Sunday, October 28, 2012

New "Street Tacos" at Tommy Colina's Kitchen

UPDATE: IT'S CLOSED. 
RIP Tommy Colina

ChimiChurri Street Taco ($10.49):
Shaved tenderloin, lettuce blend, chimi churri sauce, tomatoes,
Chardonnay onions, fresh mozzarella, pita bread
Umm. Really?

I try my darndest not to be a food purist. I try to understand that terms such as "pizza" and "taco" can be used loosely. I try to lead a life that fosters a mutual understanding that transcends cultures. And by golly, I try to go to church on Sunday.

What have I done to be subjected to this?

When I think street taco, I think of a mound of carne asada with flies buzzing around it, hastily piled into a steamy tortilla with some sort of puree that is mostly jalapeƱo seeds. But let's not nitpick. One could also consider my dear Doritos Locos to be something of a street taco.

To be clear, my main qualm wasn't the divergence from the traditional definition of "taco." Rather, I was forced to wonder whether its creator had ever bothered to have a bite of one before. For a pile of marinated meat, gleaming mozzarella, and tangy chimichurri, all atop a thick slab of pita, refuses to be folded. The diner is systematically prohibited from eating with his hands, and a troubleshoot with ye ole knife and fork leads to inevitable wax tissue paper ingestion. Oh, the horror!

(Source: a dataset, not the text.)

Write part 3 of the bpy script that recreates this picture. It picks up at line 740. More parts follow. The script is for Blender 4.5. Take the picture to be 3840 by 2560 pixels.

There's no eating this on any street, unless by street you mean sitting in front of your television with a tray and a bib.

Logistics aside, once I combed through the thinly-sliced beef tenderloin and fashioned a comprehensively edible mass out of the mess in the plastic basket, I rapidly attained a sense of satiety. Does this mean it was tasty? I'm not sure.

To La Familia Colina: Try replacing the stiff, store-bought pita bread with something more tortillaesque, if for no other reason than to facilitate successful consumption of the dish. Viva el taco.

Tommy Colina's is at 3558 Farnam Street, with a new location opening soon in the Wild West (Omaha) at 180th and Pacific Street. 

Thursday, October 11, 2012

Tanduri Fusion

2537 South 175th Street (just north of West Center Road)
402.505.9209
Open Tues - Thurs, Sun 11:30a.m. - 2p.m., 5p.m. -9p.m., Fri, Sat 11:30a.m. - 2p.m., 5p.m. - 10p.m.
tandurifusionne.com
Tanduri Fusion on Urbanspoon

Spinach Stuffed Naan and Mixed Appetizer

"Welcome to our real nice Family Restaurant," the website reads. Well, ghee, thanks. It was the last place I thought my friend'd pick for her 30-somethingth birthday festivities, but we didn't question it as we loaded into a couple of cars and hauled way out West.

The atmosphere, while "real nice" indeed, was also "generic strip mall," and I was turned off the music was turned off. Still, you don't see purple cloth napkins every day.

The Mixed Appetizer for four ($13.95) was an assortment of scrumptious fried things, although the coating of flour was much thicker and doughy than I'm used to on pakoras. The Malai Shish Kebab -- pieces of seasoned rolled lamb my dining buddies affectionately referred to as "butt holes" -- were the highlight of the first course.

Our minds might have been in the gutter, but our taste buds weren't. The Spinach Stuffed Naan ($3.95), akin to a chemical-free Lean Pocket, was adored by all. I was a hero for spontaneously requesting a side of Maah Dal ($4.25), a creamy and beany delight.

A few friends weren't in love with their biryani and tilapia dishes enough to marry them, but not every entree can be a winner. Make the trek here for Indian that isn't hyped up, like some other places in town. With lower expectations, you won't be disappointed.


Maah Dal --
As with most bean dishes, it's the beauty on the inside that counts.

Mulligatawny (served with entree, or $3.00) --
I found it rather limey. 

Tilapia, and more importantly, mint chutney

Chicken Vindaloo ($14.50) exactly what it should be --
piquant, rich sauce, but not too thick.
MAD PROPS for the chicken not being overcooked into the consistency of a baseball mitt.